Crime Warp: Recession Driving a Rise in Vehicle Give-Ups
As America’s economy slogs through this once-in-a-generation recession, stressed-out consumers are literally being driven to desperation. Growing numbers of drivers are illegally dumping their vehicles for insurance money. Blackened hulks are turning up in remote deserts outside of Las Vegas, for instance.
People’s motives for so-called vehicle give-ups are diverse. Greed often plays a leading role. Many drivers who bought pricey vehicles on easy credit, beyond their financial means also can’t afford their vehicles. Other consumers are grasping for insurance cash as their overall financial misery increases, the Coalition Against Insurance Fraud said.
Most of these drivers aren’t hardened criminals. They’re average, normally honest people pushed off a financial and moral cliff. They’re looking for any lifeline they can find.
As the vehicle-fraud trend gains steam, it reveals much about people’s desperation to escape their economic troubles. This crime trend also shows how easily many people will bilk their insurers whenever financial pressure reaches critical mass. The trend appears to be surging around the United States, often in locales where layoffs, foreclosures and other metrics of misery have invaded.
The Coalition investigated locations around the United States early last fall. Warning signs were spreading. Investigators are clamping down on cons, often with aggressive auto fraud task forces that were in place well before the recession increased their caseload.

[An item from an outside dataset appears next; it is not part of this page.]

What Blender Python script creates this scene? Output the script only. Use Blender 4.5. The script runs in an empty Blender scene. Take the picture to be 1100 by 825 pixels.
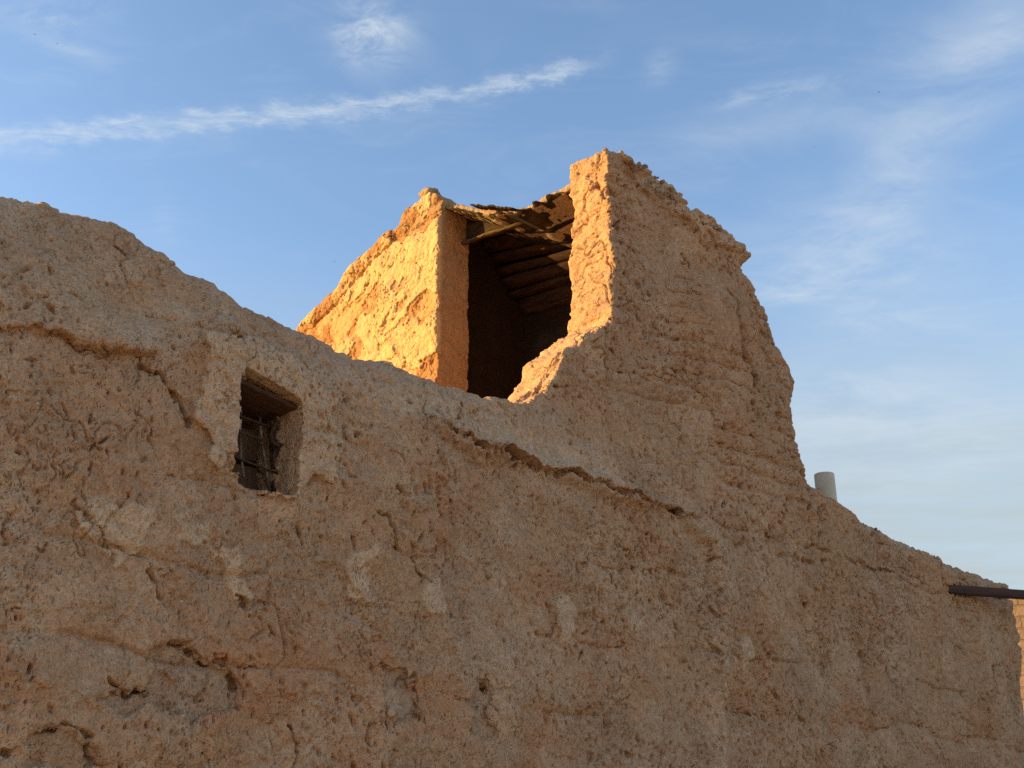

Some fraud indicators: No damage to the ignition or steering lock; leased vehicle has exceeded its allotted mileage; vehicle was recovered before the time the insured reported it stolen; the vehicle is too expensive for the suspect’s income; and the suspect is behind on lease or loan payments.
With America’s moral compass wobbling, fraud fighters must change the lenient consumer attitudes that make insurance schemes so widespread. It’s impossible to simply arrest this crime out of existence. In fact, sentences for vehicle give-ups often are light, CAIF said.
A spike in public-outreach efforts thus must accompany this spike in auto insurance crimes. Get-tough deterrent messages make people think twice about committing what many consumers think is a harmless prank against insureds.